[BEGIN Given data]
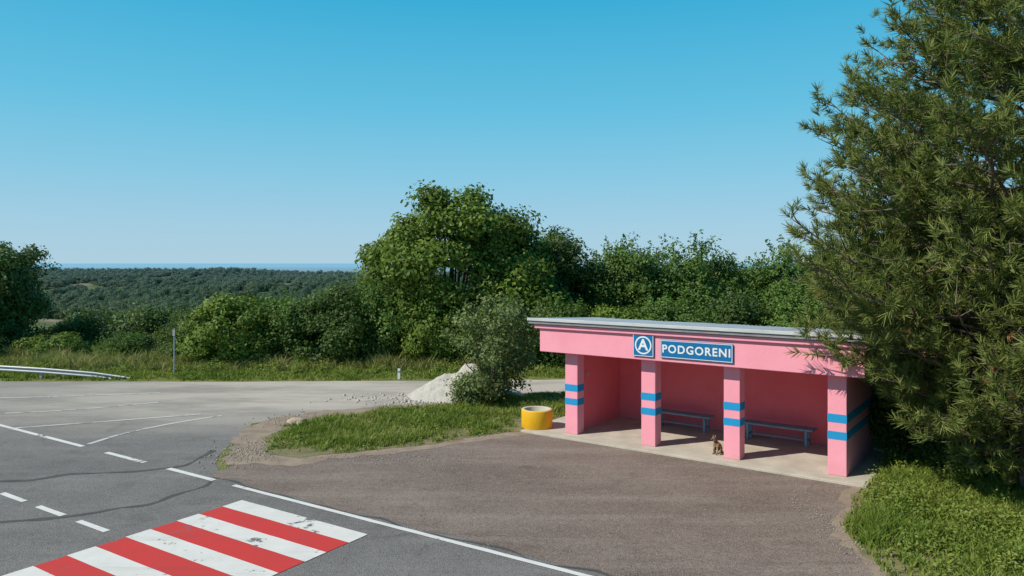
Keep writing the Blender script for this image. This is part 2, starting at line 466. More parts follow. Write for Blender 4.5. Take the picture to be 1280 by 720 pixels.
ribbon(bm, [(-14, 15.9), (-11.2, 15.5), (-9.6, 16.1), (-7.6, 16.7), (-7.3, 18.2)], .12, .0085, jit=.9)
ribbon(bm, [(-12, 11.5), (-9.2, 13.1), (-7.6, 13.6), (-6.6, 14.6), (-6.3, 15.6)], .11, .0085, jit=.9)
ribbon(bm, [(-6.4, 15.85), (-3.2, 13.8), (0, 11.75), (5, 8.5)], .05, .0105, jit=.9)
bm_obj('crack_seal_marking', bm, [M_seal])

island = [(-6.3, 18.6), (-5.8, 17.75), (-5.0, 17.75), (-3.8, 17.9), (-2.0, 18.8), (-.5, 19.8), (.3, 20.4), (.3, 21.3), (3.4, 23.0), (10, 19), (14, 28), (6, 27.4), (2.3, 26.5), (0, 25.5), (-2.1, 24.2), (-4.3, 23.0), (-5.6, 22.1), (-6.45, 21.0), (-6.4, 19.7)]
fringe = [(-7.05, 18.3), (-6.5, 16.9), (-5.0, 16.9), (-3.7, 17.4), (-1.9, 18.45), (-.2, 19.5), (1, 20.4), (0, 23), (2.3, 26.75), (0, 25.9), (-2.1, 24.8), (-4.3, 23.7), (-6.1, 22.8), (-7.4, 21.4), (-7.25, 19.7)]
sheet('dirt_path', fringe, .012, M_dirt, .2, .36)
sheet('grass_island', island, .018, M_soil, .2, .3)
right_g = [(8.3, 16.9), (7.75, 15.9), (6.9, 14.9), (6.2, 13.7), (5.75, 12.9), (5.6, 12.15), (5.5, 10.9), (5.9, 9.3), (8, 7.4), (12, 5), (30, 2), (30, 30), (12, 29), (9.6, 18.6)]
sheet('grass_verge', right_g, .014, M_soil, .25, .28)
sheet('dirt_edge', [(8.2, 16.6), (7.6, 16.0), (6.7, 15.0), (6.0, 13.8), (5.5, 12.9), (5.35, 12.1), (5.25, 10.9), (5.7, 9.2), (9, 7.5), (10, 16)], .0105, M_dirt, .2, .3)

# ------------------------------------------------------------------ shelter
A0 = math.radians(-35.9)
sh = bpy.data.objects.new('bus_shelter', None); link(sh); sh.location = (1.57, 19.7, 0); sh.rotation_euler = (0, 0, A0)
FZ = .06
PX = [0, 2.22, 4.32, 6.6]; W = .19
box_obj('floor_slab', (-1.35, 7.25, -.42, 3.05, -.1, FZ), [M_conc], sh, .01)
for i, x in enumerate(PX):
    box_obj(f'pillar_{i+1}', (x-W, x+W, 0, .34, FZ, 2.22), [M_pink], sh, .012)
    bm = bmesh.new()
    for z0, z1 in ((.83, 1.00), (1.19, 1.37)): add_box(bm, x-W-.004, x+W+.004, -.004, .34 if i in (0, 3) else .344, z0, z1)
    bm_obj(f'blue_band_{i+1}', bm, [M_blue], sh)
box_obj('side_wall_left', (-.19, .02, .342, 2.9, FZ, 2.80), [M_coral], sh, 0)
box_obj('side_wall_right', (6.56, 6.786, .342, 2.9, FZ, 2.80), [M_pink], sh, 0)
bm = bmesh.new()
for z0, z1 in ((.83, 1.00), (1.19, 1.37)): add_box(bm, 6.70, 6.791, .345, 2.902, z0, z1)
bm_obj('blue_band_side', bm, [M_blue], sh)
box_obj('back_wall', (.022, 6.558, 2.70, 2.898, FZ, 2.80), [M_coral], sh, 0)
box_obj('ceiling', (.022, 6.558, .36, 2.698, 2.60, 2.78), [M_ceil], sh, 0)
box_obj('fascia_beam', (-.80, 7.20, -.30, .341, 2.222, 2.84), [M_pink], sh, .012)
box_obj('fascia_side', (-.80, -.195, .345, 3.0, 2.50, 2.84), [M_pink], sh, .01)
box_obj('fascia_side_2', (6.79, 7.20, .345, 3.0, 2.50, 2.84), [M_pink], sh, .01)
box_obj('roof_slab', (-.93, 7.30, -.37, .6, 2.842, 2.95), [M_pink], sh, .01)
bm = bmesh.new(); nx_ = 700
X0, X1, Y0, Y1 = -1.10, 7.45, -.46, 3.3
top = []
for j in range(2):
    row = []
    y = (Y0, Y1)[j]
    for i in range(nx_+1):
        x = X0+(X1-X0)*i/nx_
        row.append(bm.verts.new((x, y, 3.10-.058*(y-Y0)+.012*math.sin(x*2*math.pi/.12)+.02*noise.noise(Vector((x*1.4, y, 0))))))
    top.append(row)
for i in range(nx_): bm.faces.new((top[0][i], top[0][i+1], top[1][i+1], top[1][i]))
bm_obj('roof_sheet', bm, [M_metal], sh)
box_obj('roof_edge_board', (X0+.02, X1-.02, -.44, -.375, 2.965, 3.07), [M_edge], sh, .004)
box_obj('roof_flashing', (X0, X1, -.475, -.462, 3.045, 3.12), [M_metal], sh, .003)
bm = bmesh.new()
for s in (X0+.025, X1-.075): add_box(bm, s, s+.05, -.37, 3.2, 2.955, 3.04)
for v in bm.verts:
    if v.co.y > 3: v.co.z -= .2
bm_obj('roof_side_board', bm, [M_edge], sh)
box_obj('junction_box', (.021, .05, .75, .83, 1.5, 1.6), [M_ring], sh, .004)

def bench(name, x0, x1, yb=2.32):
    bm = bmesh.new()
    for k in range(3): add_box(bm, x0, x1, yb-.20+k*.14, yb-.20+k*.14+.12, .455, .495)
    for x in (x0+.14, x1-.20):
        add_box(bm, x, x+.06, yb-.18, yb-.12, FZ, .42); add_box(bm, x, x+.06, yb+.10, yb+.16, FZ, .42)
        add_box(bm, x-.002, x+.062, yb-.19, yb+.19, .415, .453)
        add_box(bm, x+.005, x+.055, yb-.119, yb+.099, .18, .22)
    add_box(bm, x0+.205, x1-.205, yb-.03, yb+.0, .18, .215)
    o = bm_obj(name, bm, [M_bench], None, .004)
    o.location = sh.location; o.rotation_euler = sh.rotation_euler
bench('bench', 1.30, 2.98); bench('bench', 3.80, 5.58)

def sign_parent(name, x, z):
    e = bpy.data.objects.new(name, None); link(e)
    c, s = math.cos(A0), math.sin(A0); ly = -.345
    e.location = (1.57+c*x-s*ly, 19.7+s*x+c*ly, z); e.rotation_euler = (0, 0, A0); return e
def text(body, size, parent, x, z, off, bold=.0, y=-.006):
    cu = bpy.data.curves.new('lettering', 'FONT'); cu.body = body; cu.size = size; cu.align_x = 'CENTER'; cu.align_y = 'CENTER'
    cu.offset = bold; cu.extrude = .001; cu.space_character = off
    o = bpy.data.objects.new('lettering', cu); link(o, parent); o.rotation_euler = (math.pi/2, 0, 0); o.location = (x, y, z)
    cu.materials.append(M_signw); return o
s1 = sign_parent('bus_stop_sign', 2.25, 2.585)
box_obj('board', (-.275, .275, 0, .03, -.275, .275), [M_sign], s1, .006)
bm = bmesh.new()
def frame(bm, w, h, t, y):
    for d in ((-w, w, h-t, h), (-w, w, -h, -h+t)): add_box(bm, d[0], d[1], y, y+.002, d[2], d[3])
    for d in ((-w, -w+t), (w-t, w)): add_box(bm, d[0], d[1], y, y+.002, -h+t, h-t)
frame(bm, .268, .268, .014, -.003)
bm_obj('border', bm, [M_signw], s1)
bm = bmesh.new()
for i in range(48):
    a, b = 2*math.pi*i/48, 2*math.pi*(i+1)/48
    vs = [bm.verts.new((r*math.cos(t), -.003, r*math.sin(t))) for r, t in ((.185, a), (.22, a), (.22, b), (.185, b))]
    bm.faces.new(vs)
bm_obj('ring', bm, [M_signw], s1)
t = text('A', .37, s1, 0, 0, 1, .010)
s2 = sign_parent('town_name_sign', 3.585, 2.535)
box_obj('board', (-.885, .885, 0, .03, -.215, .215), [M_sign], s2, .006)
bm = bmesh.new(); frame(bm, .872, .203, .014, -.003); bm_obj('border', bm, [M_signw], s2)
text('PODGORENI', .262, s2, 0, -.005, 1.16, .006)

# ------------------------------------------------------------------ yellow ring
bm = bmesh.new(); S = 48
prof = [(.415, .0), (.43, .03), (.432, .47), (.42, .50), (.34, .50), (.33, .48), (.33, .12), (0.001, .12)]
rows = []
for r, z in prof: rows.append([bm.verts.new((r*math.cos(2*math.pi*i/S), r*math.sin(2*math.pi*i/S), z)) for i in range(S)])
for j in range(len(prof)-1):
    for i in range(S):
        f = bm.faces.new((rows[j][i], rows[j][(i+1) % S], rows[j+1][(i+1) % S], rows[j+1][i])); f.smooth = True
        f.material_index = 0 if j < 3 else (1 if j < 6 else 2)
o = bm_obj('concrete_ring_planter', bm, [M_yel, M_ring, M_soil]); o.location = (.69, 20.55, .06)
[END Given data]
### [Directions]
Return only the lines from the start of the data through the line that contains "M_dirt, .2, .3)", please, copying them exactly and omitting all pictures.

### [Response to this exercise]
Keep writing the Blender script for this image. This is part 2, starting at line 466. More parts follow. Write for Blender 4.5. Take the picture to be 1280 by 720 pixels.
ribbon(bm, [(-14, 15.9), (-11.2, 15.5), (-9.6, 16.1), (-7.6, 16.7), (-7.3, 18.2)], .12, .0085, jit=.9)
ribbon(bm, [(-12, 11.5), (-9.2, 13.1), (-7.6, 13.6), (-6.6, 14.6), (-6.3, 15.6)], .11, .0085, jit=.9)
ribbon(bm, [(-6.4, 15.85), (-3.2, 13.8), (0, 11.75), (5, 8.5)], .05, .0105, jit=.9)
bm_obj('crack_seal_marking', bm, [M_seal])

island = [(-6.3, 18.6), (-5.8, 17.75), (-5.0, 17.75), (-3.8, 17.9), (-2.0, 18.8), (-.5, 19.8), (.3, 20.4), (.3, 21.3), (3.4, 23.0), (10, 19), (14, 28), (6, 27.4), (2.3, 26.5), (0, 25.5), (-2.1, 24.2), (-4.3, 23.0), (-5.6, 22.1), (-6.45, 21.0), (-6.4, 19.7)]
fringe = [(-7.05, 18.3), (-6.5, 16.9), (-5.0, 16.9), (-3.7, 17.4), (-1.9, 18.45), (-.2, 19.5), (1, 20.4), (0, 23), (2.3, 26.75), (0, 25.9), (-2.1, 24.8), (-4.3, 23.7), (-6.1, 22.8), (-7.4, 21.4), (-7.25, 19.7)]
sheet('dirt_path', fringe, .012, M_dirt, .2, .36)
sheet('grass_island', island, .018, M_soil, .2, .3)
right_g = [(8.3, 16.9), (7.75, 15.9), (6.9, 14.9), (6.2, 13.7), (5.75, 12.9), (5.6, 12.15), (5.5, 10.9), (5.9, 9.3), (8, 7.4), (12, 5), (30, 2), (30, 30), (12, 29), (9.6, 18.6)]
sheet('grass_verge', right_g, .014, M_soil, .25, .28)
sheet('dirt_edge', [(8.2, 16.6), (7.6, 16.0), (6.7, 15.0), (6.0, 13.8), (5.5, 12.9), (5.35, 12.1), (5.25, 10.9), (5.7, 9.2), (9, 7.5), (10, 16)], .0105, M_dirt, .2, .3)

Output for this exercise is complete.